▸ WHAT TO PRODUCE:
Reply with nothing except the number of lines that contain the word "high".

▸ MATERIAL PROVIDED:
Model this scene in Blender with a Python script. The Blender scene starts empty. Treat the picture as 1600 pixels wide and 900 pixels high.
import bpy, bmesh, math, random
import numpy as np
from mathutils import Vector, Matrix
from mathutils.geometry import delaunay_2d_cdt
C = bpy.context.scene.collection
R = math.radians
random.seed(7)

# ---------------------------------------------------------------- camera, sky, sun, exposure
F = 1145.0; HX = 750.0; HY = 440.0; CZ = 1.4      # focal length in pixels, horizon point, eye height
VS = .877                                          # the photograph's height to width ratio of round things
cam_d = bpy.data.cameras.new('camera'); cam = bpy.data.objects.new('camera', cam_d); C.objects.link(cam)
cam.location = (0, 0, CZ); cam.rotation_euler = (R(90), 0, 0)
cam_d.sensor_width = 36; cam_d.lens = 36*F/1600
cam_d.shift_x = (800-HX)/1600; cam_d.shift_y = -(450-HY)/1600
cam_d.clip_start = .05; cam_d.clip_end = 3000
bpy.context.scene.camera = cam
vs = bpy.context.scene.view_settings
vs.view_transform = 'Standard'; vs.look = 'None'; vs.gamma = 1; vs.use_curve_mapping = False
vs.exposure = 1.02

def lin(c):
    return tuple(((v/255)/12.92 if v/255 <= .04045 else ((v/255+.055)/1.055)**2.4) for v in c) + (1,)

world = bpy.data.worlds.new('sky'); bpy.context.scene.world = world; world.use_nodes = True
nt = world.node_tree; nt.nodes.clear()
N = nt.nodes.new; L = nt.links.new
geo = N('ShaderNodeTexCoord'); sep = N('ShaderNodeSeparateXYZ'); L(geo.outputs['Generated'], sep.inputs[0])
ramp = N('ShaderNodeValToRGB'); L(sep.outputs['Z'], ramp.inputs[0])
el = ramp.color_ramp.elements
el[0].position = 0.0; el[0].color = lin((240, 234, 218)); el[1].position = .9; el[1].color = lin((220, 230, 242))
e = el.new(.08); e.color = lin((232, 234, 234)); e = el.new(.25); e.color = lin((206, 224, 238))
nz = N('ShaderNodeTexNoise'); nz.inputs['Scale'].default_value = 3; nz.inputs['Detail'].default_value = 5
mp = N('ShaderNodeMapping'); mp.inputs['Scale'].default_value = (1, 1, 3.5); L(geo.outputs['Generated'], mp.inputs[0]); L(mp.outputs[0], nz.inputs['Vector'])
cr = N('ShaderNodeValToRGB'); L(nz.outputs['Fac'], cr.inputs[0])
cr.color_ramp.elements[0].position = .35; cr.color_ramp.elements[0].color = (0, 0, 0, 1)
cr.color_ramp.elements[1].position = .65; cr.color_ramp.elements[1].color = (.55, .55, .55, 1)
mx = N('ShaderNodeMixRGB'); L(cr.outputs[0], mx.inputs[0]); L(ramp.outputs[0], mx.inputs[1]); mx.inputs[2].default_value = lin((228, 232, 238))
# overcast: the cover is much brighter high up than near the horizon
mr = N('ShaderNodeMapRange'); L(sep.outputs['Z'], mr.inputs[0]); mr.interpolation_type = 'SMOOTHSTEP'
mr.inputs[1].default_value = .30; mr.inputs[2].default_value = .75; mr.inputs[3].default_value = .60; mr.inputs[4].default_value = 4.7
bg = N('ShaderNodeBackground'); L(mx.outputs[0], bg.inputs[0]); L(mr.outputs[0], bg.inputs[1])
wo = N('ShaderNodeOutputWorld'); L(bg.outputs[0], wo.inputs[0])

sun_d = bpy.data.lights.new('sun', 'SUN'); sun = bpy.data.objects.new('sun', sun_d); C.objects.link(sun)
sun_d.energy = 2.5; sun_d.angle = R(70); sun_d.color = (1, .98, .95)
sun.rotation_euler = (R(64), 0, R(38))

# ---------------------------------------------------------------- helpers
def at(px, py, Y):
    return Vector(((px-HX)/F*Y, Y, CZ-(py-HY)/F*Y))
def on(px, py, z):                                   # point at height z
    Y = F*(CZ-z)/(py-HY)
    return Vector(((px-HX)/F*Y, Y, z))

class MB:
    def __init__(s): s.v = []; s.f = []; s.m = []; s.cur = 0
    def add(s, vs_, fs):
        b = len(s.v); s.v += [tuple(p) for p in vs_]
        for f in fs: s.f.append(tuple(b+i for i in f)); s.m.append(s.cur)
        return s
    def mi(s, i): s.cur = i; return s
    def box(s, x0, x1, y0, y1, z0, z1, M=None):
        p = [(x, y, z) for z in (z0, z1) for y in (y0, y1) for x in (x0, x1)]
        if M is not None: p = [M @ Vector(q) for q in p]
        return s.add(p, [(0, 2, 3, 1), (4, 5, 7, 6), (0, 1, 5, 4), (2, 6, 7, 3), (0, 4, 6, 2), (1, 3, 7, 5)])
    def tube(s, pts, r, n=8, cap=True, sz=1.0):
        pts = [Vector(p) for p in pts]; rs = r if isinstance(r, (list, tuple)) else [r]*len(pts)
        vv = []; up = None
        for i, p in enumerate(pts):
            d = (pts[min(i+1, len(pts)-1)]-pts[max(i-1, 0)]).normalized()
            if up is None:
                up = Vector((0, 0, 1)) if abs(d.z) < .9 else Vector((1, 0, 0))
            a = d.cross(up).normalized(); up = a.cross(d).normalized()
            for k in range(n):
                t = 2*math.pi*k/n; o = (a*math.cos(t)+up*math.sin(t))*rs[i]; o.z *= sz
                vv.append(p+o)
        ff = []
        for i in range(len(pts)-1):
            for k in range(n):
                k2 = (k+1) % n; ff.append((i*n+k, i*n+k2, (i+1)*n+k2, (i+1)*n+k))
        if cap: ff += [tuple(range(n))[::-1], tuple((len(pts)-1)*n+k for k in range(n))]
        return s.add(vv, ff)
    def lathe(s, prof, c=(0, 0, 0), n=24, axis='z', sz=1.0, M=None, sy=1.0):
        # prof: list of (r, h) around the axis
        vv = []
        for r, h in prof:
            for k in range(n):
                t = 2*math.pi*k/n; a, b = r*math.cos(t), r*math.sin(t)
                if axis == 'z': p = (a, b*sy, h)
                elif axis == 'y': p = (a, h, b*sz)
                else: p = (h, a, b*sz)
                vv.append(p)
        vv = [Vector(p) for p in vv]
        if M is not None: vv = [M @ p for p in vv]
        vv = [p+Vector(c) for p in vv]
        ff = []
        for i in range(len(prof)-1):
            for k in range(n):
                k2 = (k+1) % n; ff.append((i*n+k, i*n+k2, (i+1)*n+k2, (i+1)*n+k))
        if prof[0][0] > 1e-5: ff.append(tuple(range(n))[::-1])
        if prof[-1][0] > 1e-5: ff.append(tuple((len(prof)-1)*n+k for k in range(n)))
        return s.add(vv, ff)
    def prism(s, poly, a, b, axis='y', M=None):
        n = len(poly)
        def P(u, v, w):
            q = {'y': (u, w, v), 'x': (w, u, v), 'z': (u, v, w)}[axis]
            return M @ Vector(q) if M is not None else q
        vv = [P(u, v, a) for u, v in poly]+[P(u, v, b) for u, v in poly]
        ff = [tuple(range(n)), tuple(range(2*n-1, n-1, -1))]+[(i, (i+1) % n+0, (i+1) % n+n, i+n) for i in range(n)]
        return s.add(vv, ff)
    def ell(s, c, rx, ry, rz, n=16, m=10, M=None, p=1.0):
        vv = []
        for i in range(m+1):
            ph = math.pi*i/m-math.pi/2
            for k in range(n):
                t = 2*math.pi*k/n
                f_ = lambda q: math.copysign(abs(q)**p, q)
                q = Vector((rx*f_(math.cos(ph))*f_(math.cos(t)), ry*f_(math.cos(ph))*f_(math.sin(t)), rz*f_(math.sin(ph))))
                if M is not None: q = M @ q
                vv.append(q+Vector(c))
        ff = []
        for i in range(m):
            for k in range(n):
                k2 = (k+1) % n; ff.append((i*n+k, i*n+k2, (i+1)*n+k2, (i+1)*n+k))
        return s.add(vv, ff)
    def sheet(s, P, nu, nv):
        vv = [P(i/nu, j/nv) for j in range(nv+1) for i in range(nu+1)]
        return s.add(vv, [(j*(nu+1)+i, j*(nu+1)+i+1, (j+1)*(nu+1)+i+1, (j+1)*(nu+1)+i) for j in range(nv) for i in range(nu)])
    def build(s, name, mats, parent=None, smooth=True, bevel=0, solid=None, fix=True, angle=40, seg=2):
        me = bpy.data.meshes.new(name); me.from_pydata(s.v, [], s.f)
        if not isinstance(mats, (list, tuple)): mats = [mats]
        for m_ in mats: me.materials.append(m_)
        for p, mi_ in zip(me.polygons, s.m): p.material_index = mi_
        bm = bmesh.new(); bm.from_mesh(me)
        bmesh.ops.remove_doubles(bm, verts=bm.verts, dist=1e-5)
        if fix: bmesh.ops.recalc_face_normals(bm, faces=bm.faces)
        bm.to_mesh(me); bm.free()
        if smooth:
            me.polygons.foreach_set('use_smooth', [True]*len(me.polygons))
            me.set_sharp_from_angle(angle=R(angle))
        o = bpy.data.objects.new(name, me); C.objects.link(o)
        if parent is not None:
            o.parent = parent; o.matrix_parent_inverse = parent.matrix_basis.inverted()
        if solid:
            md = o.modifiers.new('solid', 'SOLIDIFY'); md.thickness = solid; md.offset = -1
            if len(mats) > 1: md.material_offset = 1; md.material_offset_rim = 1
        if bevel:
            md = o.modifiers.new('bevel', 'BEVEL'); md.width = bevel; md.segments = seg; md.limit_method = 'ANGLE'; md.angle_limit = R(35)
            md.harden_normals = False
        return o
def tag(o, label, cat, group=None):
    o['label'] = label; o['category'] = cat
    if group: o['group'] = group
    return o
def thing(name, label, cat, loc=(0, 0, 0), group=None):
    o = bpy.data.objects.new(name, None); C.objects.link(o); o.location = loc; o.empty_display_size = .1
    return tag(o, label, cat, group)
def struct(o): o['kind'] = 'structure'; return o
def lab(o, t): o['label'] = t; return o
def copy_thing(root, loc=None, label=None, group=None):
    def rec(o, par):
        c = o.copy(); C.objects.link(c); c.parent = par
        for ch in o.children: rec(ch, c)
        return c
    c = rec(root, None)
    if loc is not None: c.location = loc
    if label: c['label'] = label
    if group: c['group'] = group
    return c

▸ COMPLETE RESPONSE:
2